### TASK MATERIAL ###

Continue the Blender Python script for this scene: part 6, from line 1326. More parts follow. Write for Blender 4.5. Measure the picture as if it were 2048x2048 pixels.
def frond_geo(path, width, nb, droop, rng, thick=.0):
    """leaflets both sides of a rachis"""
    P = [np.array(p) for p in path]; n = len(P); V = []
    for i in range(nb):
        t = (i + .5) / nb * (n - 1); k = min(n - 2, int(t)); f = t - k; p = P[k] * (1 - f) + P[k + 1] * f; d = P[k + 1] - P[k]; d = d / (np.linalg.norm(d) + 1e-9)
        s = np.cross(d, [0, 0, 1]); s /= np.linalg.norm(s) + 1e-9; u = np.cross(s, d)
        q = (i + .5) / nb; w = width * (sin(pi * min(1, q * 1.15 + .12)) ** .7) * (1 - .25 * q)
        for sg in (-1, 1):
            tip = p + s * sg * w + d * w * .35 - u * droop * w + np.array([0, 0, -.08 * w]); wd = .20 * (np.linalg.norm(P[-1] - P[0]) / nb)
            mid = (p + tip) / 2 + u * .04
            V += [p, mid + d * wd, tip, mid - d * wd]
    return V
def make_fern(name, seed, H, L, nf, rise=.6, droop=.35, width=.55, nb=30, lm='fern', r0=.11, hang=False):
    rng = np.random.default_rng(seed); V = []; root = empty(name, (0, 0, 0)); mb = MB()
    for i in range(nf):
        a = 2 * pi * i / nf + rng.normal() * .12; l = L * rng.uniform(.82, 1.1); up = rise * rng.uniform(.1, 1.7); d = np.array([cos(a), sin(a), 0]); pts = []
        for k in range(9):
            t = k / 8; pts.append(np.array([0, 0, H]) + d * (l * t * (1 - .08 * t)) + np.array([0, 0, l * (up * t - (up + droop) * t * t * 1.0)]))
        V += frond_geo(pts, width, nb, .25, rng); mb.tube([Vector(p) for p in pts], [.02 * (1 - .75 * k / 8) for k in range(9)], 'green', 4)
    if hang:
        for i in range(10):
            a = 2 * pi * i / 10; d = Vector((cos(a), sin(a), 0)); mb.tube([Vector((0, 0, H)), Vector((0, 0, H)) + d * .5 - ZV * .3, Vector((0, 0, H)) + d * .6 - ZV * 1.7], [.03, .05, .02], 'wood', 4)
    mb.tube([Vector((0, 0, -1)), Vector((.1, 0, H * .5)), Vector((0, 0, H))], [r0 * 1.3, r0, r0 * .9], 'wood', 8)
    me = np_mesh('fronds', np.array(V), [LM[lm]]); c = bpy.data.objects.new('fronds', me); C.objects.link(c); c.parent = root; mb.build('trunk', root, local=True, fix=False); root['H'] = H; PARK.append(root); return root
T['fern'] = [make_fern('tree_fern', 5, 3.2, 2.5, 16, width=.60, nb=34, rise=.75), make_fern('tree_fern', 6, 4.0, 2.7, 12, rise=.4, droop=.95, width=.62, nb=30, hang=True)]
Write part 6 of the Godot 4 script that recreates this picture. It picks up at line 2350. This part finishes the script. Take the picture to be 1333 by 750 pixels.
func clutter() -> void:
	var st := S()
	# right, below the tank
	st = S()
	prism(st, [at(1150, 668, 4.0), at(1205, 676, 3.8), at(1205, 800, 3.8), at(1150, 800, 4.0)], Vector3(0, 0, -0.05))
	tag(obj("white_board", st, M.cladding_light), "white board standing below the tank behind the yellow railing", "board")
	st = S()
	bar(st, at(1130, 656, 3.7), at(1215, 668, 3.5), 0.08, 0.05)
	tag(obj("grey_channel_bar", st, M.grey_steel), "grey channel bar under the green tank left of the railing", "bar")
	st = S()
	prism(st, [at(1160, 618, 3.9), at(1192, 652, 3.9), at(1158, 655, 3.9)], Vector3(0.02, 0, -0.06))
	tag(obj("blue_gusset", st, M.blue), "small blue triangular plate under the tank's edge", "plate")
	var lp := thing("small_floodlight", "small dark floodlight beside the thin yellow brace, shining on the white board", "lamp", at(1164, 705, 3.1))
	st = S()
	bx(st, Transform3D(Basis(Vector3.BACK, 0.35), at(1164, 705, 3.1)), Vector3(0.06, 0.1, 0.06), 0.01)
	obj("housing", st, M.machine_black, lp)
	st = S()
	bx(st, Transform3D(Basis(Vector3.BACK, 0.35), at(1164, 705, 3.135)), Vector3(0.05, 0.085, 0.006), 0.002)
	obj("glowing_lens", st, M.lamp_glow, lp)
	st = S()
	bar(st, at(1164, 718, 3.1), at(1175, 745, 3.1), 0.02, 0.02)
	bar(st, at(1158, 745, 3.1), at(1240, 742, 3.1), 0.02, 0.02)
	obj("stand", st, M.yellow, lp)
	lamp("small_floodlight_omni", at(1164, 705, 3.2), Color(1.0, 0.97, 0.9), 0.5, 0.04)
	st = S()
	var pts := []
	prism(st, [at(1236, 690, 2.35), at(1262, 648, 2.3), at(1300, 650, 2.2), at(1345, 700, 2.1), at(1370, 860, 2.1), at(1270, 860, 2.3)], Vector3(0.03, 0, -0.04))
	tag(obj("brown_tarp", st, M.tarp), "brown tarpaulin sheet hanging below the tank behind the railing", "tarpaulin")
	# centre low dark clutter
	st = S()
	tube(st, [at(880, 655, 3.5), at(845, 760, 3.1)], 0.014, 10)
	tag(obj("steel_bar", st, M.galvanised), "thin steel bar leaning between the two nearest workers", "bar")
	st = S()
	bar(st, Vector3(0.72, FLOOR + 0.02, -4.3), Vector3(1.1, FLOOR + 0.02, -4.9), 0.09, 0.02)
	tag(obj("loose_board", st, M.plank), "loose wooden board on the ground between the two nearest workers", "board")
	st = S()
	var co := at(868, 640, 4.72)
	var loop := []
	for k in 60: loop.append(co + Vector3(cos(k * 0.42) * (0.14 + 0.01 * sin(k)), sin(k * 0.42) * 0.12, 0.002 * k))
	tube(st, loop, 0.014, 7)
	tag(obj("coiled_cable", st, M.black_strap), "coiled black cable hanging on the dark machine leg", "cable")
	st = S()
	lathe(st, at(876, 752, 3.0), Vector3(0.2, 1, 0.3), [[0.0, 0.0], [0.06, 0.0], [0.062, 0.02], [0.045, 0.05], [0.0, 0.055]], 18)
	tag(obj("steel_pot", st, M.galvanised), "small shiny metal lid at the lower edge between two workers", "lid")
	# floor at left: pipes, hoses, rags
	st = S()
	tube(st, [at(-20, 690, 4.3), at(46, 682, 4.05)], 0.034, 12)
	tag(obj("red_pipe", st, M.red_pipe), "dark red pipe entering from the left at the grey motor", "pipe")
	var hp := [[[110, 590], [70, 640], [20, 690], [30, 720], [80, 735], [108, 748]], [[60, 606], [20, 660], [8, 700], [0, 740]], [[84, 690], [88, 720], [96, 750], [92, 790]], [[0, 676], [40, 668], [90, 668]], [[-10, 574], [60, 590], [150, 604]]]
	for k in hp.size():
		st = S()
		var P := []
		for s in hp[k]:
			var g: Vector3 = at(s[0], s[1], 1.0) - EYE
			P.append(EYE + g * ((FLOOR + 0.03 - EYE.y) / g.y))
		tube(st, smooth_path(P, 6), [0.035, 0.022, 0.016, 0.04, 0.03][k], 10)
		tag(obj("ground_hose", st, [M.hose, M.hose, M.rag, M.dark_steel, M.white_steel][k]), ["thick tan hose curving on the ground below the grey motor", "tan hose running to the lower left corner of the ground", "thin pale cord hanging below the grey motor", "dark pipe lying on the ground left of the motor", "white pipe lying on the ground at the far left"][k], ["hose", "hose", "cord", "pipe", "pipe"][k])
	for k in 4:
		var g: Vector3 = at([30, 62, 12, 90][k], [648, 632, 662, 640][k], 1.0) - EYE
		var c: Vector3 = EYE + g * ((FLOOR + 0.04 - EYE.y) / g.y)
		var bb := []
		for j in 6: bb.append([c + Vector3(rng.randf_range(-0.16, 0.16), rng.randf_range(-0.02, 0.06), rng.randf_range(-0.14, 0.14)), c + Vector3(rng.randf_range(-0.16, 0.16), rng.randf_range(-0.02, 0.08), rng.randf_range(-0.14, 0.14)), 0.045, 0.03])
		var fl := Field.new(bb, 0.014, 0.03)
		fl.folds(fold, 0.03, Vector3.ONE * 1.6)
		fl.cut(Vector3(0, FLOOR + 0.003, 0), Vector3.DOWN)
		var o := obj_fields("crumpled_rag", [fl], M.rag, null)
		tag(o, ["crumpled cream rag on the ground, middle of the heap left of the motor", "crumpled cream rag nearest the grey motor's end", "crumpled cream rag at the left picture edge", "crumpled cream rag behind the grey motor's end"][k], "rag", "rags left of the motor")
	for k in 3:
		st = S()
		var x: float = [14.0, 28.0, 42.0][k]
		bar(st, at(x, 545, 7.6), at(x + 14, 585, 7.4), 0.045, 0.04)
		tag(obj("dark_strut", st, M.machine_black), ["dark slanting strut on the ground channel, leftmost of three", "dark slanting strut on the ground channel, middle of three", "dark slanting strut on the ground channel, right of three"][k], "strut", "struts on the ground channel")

###

* **PROBLEM DESCRIPTION**: Go through the records and pull out each line that includes the word "picture".

* **WRITTEN RESPONSE**:
Continue the Blender Python script for this scene: part 6, from line 1326. More parts follow. Write for Blender 4.5. Measure the picture as if it were 2048x2048 pixels.
Write part 6 of the Godot 4 script that recreates this picture. It picks up at line 2350. This part finishes the script. Take the picture to be 1333 by 750 pixels.
		tag(o, ["crumpled cream rag on the ground, middle of the heap left of the motor", "crumpled cream rag nearest the grey motor's end", "crumpled cream rag at the left picture edge", "crumpled cream rag behind the grey motor's end"][k], "rag", "rags left of the motor")